Aim of the task. Drop every picture, then transcribe the remaining data exactly.

[START OF Information shown]

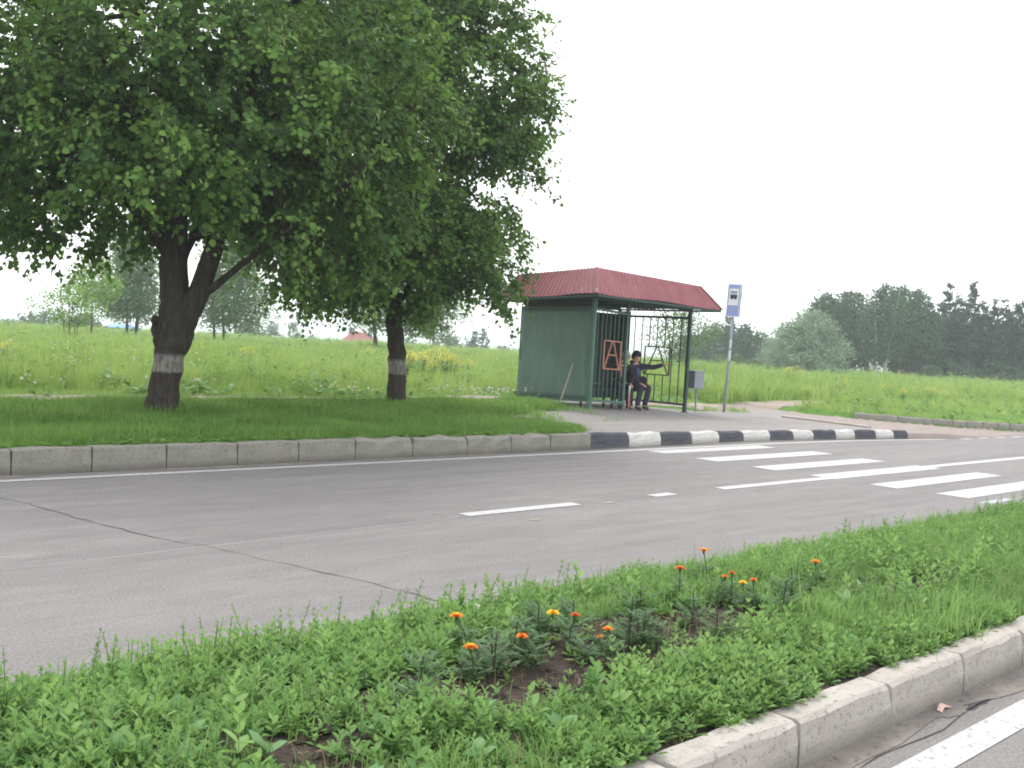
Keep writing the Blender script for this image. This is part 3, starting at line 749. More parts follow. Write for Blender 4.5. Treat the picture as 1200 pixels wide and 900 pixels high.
def panel(name, a0, b0, a1, b1):
    """upright board standing between two level points (seen from above), with its picture on the outside"""
    q = MB(); A, B = P(a0, b0, 0), P(a1, b1, 0); d = (B - A); d.z = 0; L = d.length; d.normalize(); n = Vector((d.y, -d.x, 0))
    def X(s_, z, o): return P(a0, b0, z) + d * (s_ * L) + n * o
    r = .05
    def rr(s0, s1, z0, z1, o0, o1, mi): q.box8([X(s0, z0, o0), X(s1, z0, o0), X(s1, z0, o1), X(s0, z0, o1), X(s0, z1, o0), X(s1, z1, o0), X(s1, z1, o1), X(s0, z1, o1)], mi)
    rr(0, 1, zb_, zt_, -.012, 0, 0)
    o = q.build(name, ['sign_blue'], sg, bevel=.004)
    q = MB(); rr(0, .05, zb_ + .02, zt_ - .02, .001, .003, 0); rr(.95, 1, zb_ + .02, zt_ - .02, .001, .003, 0); rr(.05, .95, zt_ - .02, zt_, .001, .003, 0); rr(.05, .95, zb_, zb_ + .02, .001, .003, 0)
    rr(.13, .87, zb_ + .29, zt_ - .12, .001, .004, 0)
    f = q.build('sign_face', 'sign_white', o)
    q = MB(); z0 = zb_ + .46
    rr(.24, .76, z0, z0 + .09, .006, .009, 0)                                       # bus body
    for k in range(5): rr(.245 + .103 * k + .0, .275 + .103 * k, z0 + .09, z0 + .155, .006, .009, 0)   # pillars between the windows
    rr(.24, .76, z0 + .155, z0 + .175, .006, .009, 0)
    for cc in (.36, .64):
        vs = [X(cc + .07 * math.cos(t) , z0 + .024 * math.sin(t) - .005, e) for e in (.006, .009) for t in [2 * math.pi * k / 12 for k in range(12)]]
        q.add(vs, [list(range(12))[::-1], list(range(12, 24))] + [[k, (k + 1) % 12, 12 + (k + 1) % 12, 12 + k] for k in range(12)])
    q.build('bus_symbol', 'sign_black', o)
    return o
panel('sign_panel', -.20, -.045, .115, -.10)
o2 = panel('sign_panel', .125, -.09, .225, .25); o2['label'] = 'second blue board of the folded sign, seen edge on'
A_, B_ = P(.118, -.085, 0), P(.215, .245, 0)
p = MB(); p.box8([P(.112, -.08, zb_ + .02), P(.205, .235, zb_ + .02), P(.207, .234, zb_ + .02), P(.114, -.081, zb_ + .02), P(.112, -.08, zt_ - .02), P(.205, .235, zt_ - .02), P(.207, .234, zt_ - .02), P(.114, -.081, zt_ - .02)]); p.build('board_back', 'sign_back', o2)
for z_ in (2.5, 3.1):
    p = MB(); p.bar(P(-.03, -.05, z_), P(.12, .02, z_), .02); p.build('bracket', 'pole_metal', sg)

# ------------------------------------------------------------------ litter bin
bx, by = 19.86, 14.62; bz = float(gz(bx, by))
bn = empty('litter_bin', (bx, by, bz), 'grey metal litter bin on a thin leg beside the shelter end post', 'litter bin')
p = MB()
def BQ(a, b2, z): return (a * .95 + b2 * .3, -a * .3 + b2 * .95, z)
w = .14
p.box8([BQ(-w, -w, .57), BQ(w, -w, .57), BQ(w, w, .57), BQ(-w, w, .57), BQ(-w, -w, .99), BQ(w, -w, .99), BQ(w, w, .99), BQ(-w, w, .99)])
o = p.build('bin_body', ['bin_lit', 'bin_shaded'], bn, bevel=.008)
for pl in o.data.polygons:
    if pl.normal.x < -.7: pl.material_index = 1  # left face darker: its shade is put into the colour
p = MB(); w2 = .145; z0, z1 = .985, 1.0
p.bar(BQ(-.145, 0, .985), BQ(.145, 0, .985), .30, .02); p.build('bin_rim', 'grey_metal', bn)
p = MB(); p.bar((.05, 0, -.05), (.05, 0, .6), .035); p.bar((-.3, .02, .52), (.05, 0, .52), .025); p.build('leg', 'grey_metal', bn)

# leaning stick, litter
p = MB(); p.tube([(0, 0, 0), (.07, -.05, .22), (.14, -.10, .52), (.215, -.17, .93)], [.014, .018, .017, .009], 8, rnd=.15)
st = p.build('stick', 'bare_wood', smooth=True); st.location = (15.70, 15.14, float(gz(15.70, 15.14))); tag(st, 'thin bare wooden stick leaning against the green side wall', 'stick')
p = MB(); p.add([(0, 0, 0), (.05, .012, .01), (.1, .0, .004), (.1, .03, .006), (.05, .035, .022), (0, .025, .003)], [[0, 1, 4, 5], [1, 2, 3, 4]])
p.add([(0, 0, -.003), (.05, .012, .007), (.1, .0, .001), (.1, .03, .003), (.05, .035, .019), (0, .025, 0)], [[5, 4, 1, 0], [4, 3, 2, 1]])
lt = p.build('litter', 'litter_paper'); lt.location = (4.55, 1.885, .008); tag(lt, 'small crumpled pinkish paper scrap in the near gutter', 'litter')

# ------------------------------------------------------------------ people
def skin(name, chains, mat, parent, sub=2, root=None):
    """chains: lists of (point, radius); equal points are shared. Grown into one skinned surface."""
    idx = {}; V = []; Rr = []; Ed = set()
    for ch in chains:
        prev = None
        for (pt, r) in ch:
            k = tuple(round(c, 4) for c in pt)
            if k not in idx: idx[k] = len(V); V.append(pt); Rr.append(r if hasattr(r, '__len__') else (r, r))
            i = idx[k]
            if prev is not None and prev != i: Ed.add((min(prev, i), max(prev, i)))
            prev = i
    me = bpy.data.meshes.new('tmp'); me.from_pydata(V, list(Ed), []); me.update()
    o = bpy.data.objects.new('tmp', me); COL.objects.link(o)
    md = o.modifiers.new('s', 'SKIN'); md.use_smooth_shade = True; md.branch_smoothing = .6
    for i, sv in enumerate(me.skin_vertices[0].data): sv.radius = Rr[i]; sv.use_root = (i == 0)
    ss = o.modifiers.new('u', 'SUBSURF'); ss.levels = sub; ss.render_levels = sub
    dg = bpy.context.evaluated_depsgraph_get(); m2 = bpy.data.meshes.new_from_object(o.evaluated_get(dg))
    bpy.data.objects.remove(o); bpy.data.meshes.remove(me)
    m2.name = name; m2.materials.clear(); m2.materials.append(MATS[mat])
    for p in m2.polygons: p.use_smooth = True
    o = bpy.data.objects.new(name, m2); return link(o, parent)

def hand_chains(wr, d, palm, side, L=.185, grip=0.5):
    """wrist point, hand direction, palm normal (towards what it holds), side towards the thumb"""
    d, palm, side = d.normalized(), palm.normalized(), side.normalized(); ch = []
    mid = wr + d * L * .48
    for k, (off, ln) in enumerate(((.030, .40), (.010, .46), (-.011, .42), (-.030, .33))):
        k0 = wr + d * L * .12 + side * off * .5; k1 = wr + d * L * .50 + side * off
        a1 = grip * .9; a2 = grip * 2.0
        d1 = d * math.cos(a1) + palm * math.sin(a1); d2 = d * math.cos(a2) + palm * math.sin(a2)
        k2 = k1 + d1 * ln * L * .5; k3 = k2 + d2 * ln * L * .5
        ch.append([(wr, .024), (k0, .015), (k1, .0105), (k2, .0085), (k3, .0065)])
    t0 = wr + d * L * .16 + side * .022; t1 = t0 + (d * .55 + side * .65 + palm * .35).normalized() * .042; t2 = t1 + (d * .85 + side * .1 + palm * .5).normalized() * .034
    ch.append([(wr, .024), (t0, .013), (t1, .010), (t2, .0075)])
    return ch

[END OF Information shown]

Correct answer.
Keep writing the Blender script for this image. This is part 3, starting at line 749. More parts follow. Write for Blender 4.5. Treat the picture as 1200 pixels wide and 900 pixels high.
def panel(name, a0, b0, a1, b1):
    """upright board standing between two level points (seen from above), with its picture on the outside"""
    q = MB(); A, B = P(a0, b0, 0), P(a1, b1, 0); d = (B - A); d.z = 0; L = d.length; d.normalize(); n = Vector((d.y, -d.x, 0))
    def X(s_, z, o): return P(a0, b0, z) + d * (s_ * L) + n * o
    r = .05
    def rr(s0, s1, z0, z1, o0, o1, mi): q.box8([X(s0, z0, o0), X(s1, z0, o0), X(s1, z0, o1), X(s0, z0, o1), X(s0, z1, o0), X(s1, z1, o0), X(s1, z1, o1), X(s0, z1, o1)], mi)
    rr(0, 1, zb_, zt_, -.012, 0, 0)
    o = q.build(name, ['sign_blue'], sg, bevel=.004)
    q = MB(); rr(0, .05, zb_ + .02, zt_ - .02, .001, .003, 0); rr(.95, 1, zb_ + .02, zt_ - .02, .001, .003, 0); rr(.05, .95, zt_ - .02, zt_, .001, .003, 0); rr(.05, .95, zb_, zb_ + .02, .001, .003, 0)
    rr(.13, .87, zb_ + .29, zt_ - .12, .001, .004, 0)
    f = q.build('sign_face', 'sign_white', o)
    q = MB(); z0 = zb_ + .46
    rr(.24, .76, z0, z0 + .09, .006, .009, 0)                                       # bus body
    for k in range(5): rr(.245 + .103 * k + .0, .275 + .103 * k, z0 + .09, z0 + .155, .006, .009, 0)   # pillars between the windows
    rr(.24, .76, z0 + .155, z0 + .175, .006, .009, 0)
    for cc in (.36, .64):
        vs = [X(cc + .07 * math.cos(t) , z0 + .024 * math.sin(t) - .005, e) for e in (.006, .009) for t in [2 * math.pi * k / 12 for k in range(12)]]
        q.add(vs, [list(range(12))[::-1], list(range(12, 24))] + [[k, (k + 1) % 12, 12 + (k + 1) % 12, 12 + k] for k in range(12)])
    q.build('bus_symbol', 'sign_black', o)
    return o
panel('sign_panel', -.20, -.045, .115, -.10)
o2 = panel('sign_panel', .125, -.09, .225, .25); o2['label'] = 'second blue board of the folded sign, seen edge on'
A_, B_ = P(.118, -.085, 0), P(.215, .245, 0)
p = MB(); p.box8([P(.112, -.08, zb_ + .02), P(.205, .235, zb_ + .02), P(.207, .234, zb_ + .02), P(.114, -.081, zb_ + .02), P(.112, -.08, zt_ - .02), P(.205, .235, zt_ - .02), P(.207, .234, zt_ - .02), P(.114, -.081, zt_ - .02)]); p.build('board_back', 'sign_back', o2)
for z_ in (2.5, 3.1):
    p = MB(); p.bar(P(-.03, -.05, z_), P(.12, .02, z_), .02); p.build('bracket', 'pole_metal', sg)

# ------------------------------------------------------------------ litter bin
bx, by = 19.86, 14.62; bz = float(gz(bx, by))
bn = empty('litter_bin', (bx, by, bz), 'grey metal litter bin on a thin leg beside the shelter end post', 'litter bin')
p = MB()
def BQ(a, b2, z): return (a * .95 + b2 * .3, -a * .3 + b2 * .95, z)
w = .14
p.box8([BQ(-w, -w, .57), BQ(w, -w, .57), BQ(w, w, .57), BQ(-w, w, .57), BQ(-w, -w, .99), BQ(w, -w, .99), BQ(w, w, .99), BQ(-w, w, .99)])
o = p.build('bin_body', ['bin_lit', 'bin_shaded'], bn, bevel=.008)
for pl in o.data.polygons:
    if pl.normal.x < -.7: pl.material_index = 1  # left face darker: its shade is put into the colour
p = MB(); w2 = .145; z0, z1 = .985, 1.0
p.bar(BQ(-.145, 0, .985), BQ(.145, 0, .985), .30, .02); p.build('bin_rim', 'grey_metal', bn)
p = MB(); p.bar((.05, 0, -.05), (.05, 0, .6), .035); p.bar((-.3, .02, .52), (.05, 0, .52), .025); p.build('leg', 'grey_metal', bn)

# leaning stick, litter
p = MB(); p.tube([(0, 0, 0), (.07, -.05, .22), (.14, -.10, .52), (.215, -.17, .93)], [.014, .018, .017, .009], 8, rnd=.15)
st = p.build('stick', 'bare_wood', smooth=True); st.location = (15.70, 15.14, float(gz(15.70, 15.14))); tag(st, 'thin bare wooden stick leaning against the green side wall', 'stick')
p = MB(); p.add([(0, 0, 0), (.05, .012, .01), (.1, .0, .004), (.1, .03, .006), (.05, .035, .022), (0, .025, .003)], [[0, 1, 4, 5], [1, 2, 3, 4]])
p.add([(0, 0, -.003), (.05, .012, .007), (.1, .0, .001), (.1, .03, .003), (.05, .035, .019), (0, .025, 0)], [[5, 4, 1, 0], [4, 3, 2, 1]])
lt = p.build('litter', 'litter_paper'); lt.location = (4.55, 1.885, .008); tag(lt, 'small crumpled pinkish paper scrap in the near gutter', 'litter')

# ------------------------------------------------------------------ people
def skin(name, chains, mat, parent, sub=2, root=None):
    """chains: lists of (point, radius); equal points are shared. Grown into one skinned surface."""
    idx = {}; V = []; Rr = []; Ed = set()
    for ch in chains:
        prev = None
        for (pt, r) in ch:
            k = tuple(round(c, 4) for c in pt)
            if k not in idx: idx[k] = len(V); V.append(pt); Rr.append(r if hasattr(r, '__len__') else (r, r))
            i = idx[k]
            if prev is not None and prev != i: Ed.add((min(prev, i), max(prev, i)))
            prev = i
    me = bpy.data.meshes.new('tmp'); me.from_pydata(V, list(Ed), []); me.update()
    o = bpy.data.objects.new('tmp', me); COL.objects.link(o)
    md = o.modifiers.new('s', 'SKIN'); md.use_smooth_shade = True; md.branch_smoothing = .6
    for i, sv in enumerate(me.skin_vertices[0].data): sv.radius = Rr[i]; sv.use_root = (i == 0)
    ss = o.modifiers.new('u', 'SUBSURF'); ss.levels = sub; ss.render_levels = sub
    dg = bpy.context.evaluated_depsgraph_get(); m2 = bpy.data.meshes.new_from_object(o.evaluated_get(dg))
    bpy.data.objects.remove(o); bpy.data.meshes.remove(me)
    m2.name = name; m2.materials.clear(); m2.materials.append(MATS[mat])
    for p in m2.polygons: p.use_smooth = True
    o = bpy.data.objects.new(name, m2); return link(o, parent)

def hand_chains(wr, d, palm, side, L=.185, grip=0.5):
    """wrist point, hand direction, palm normal (towards what it holds), side towards the thumb"""
    d, palm, side = d.normalized(), palm.normalized(), side.normalized(); ch = []
    mid = wr + d * L * .48
    for k, (off, ln) in enumerate(((.030, .40), (.010, .46), (-.011, .42), (-.030, .33))):
        k0 = wr + d * L * .12 + side * off * .5; k1 = wr + d * L * .50 + side * off
        a1 = grip * .9; a2 = grip * 2.0
        d1 = d * math.cos(a1) + palm * math.sin(a1); d2 = d * math.cos(a2) + palm * math.sin(a2)
        k2 = k1 + d1 * ln * L * .5; k3 = k2 + d2 * ln * L * .5
        ch.append([(wr, .024), (k0, .015), (k1, .0105), (k2, .0085), (k3, .0065)])
    t0 = wr + d * L * .16 + side * .022; t1 = t0 + (d * .55 + side * .65 + palm * .35).normalized() * .042; t2 = t1 + (d * .85 + side * .1 + palm * .5).normalized() * .034
    ch.append([(wr, .024), (t0, .013), (t1, .010), (t2, .0075)])
    return ch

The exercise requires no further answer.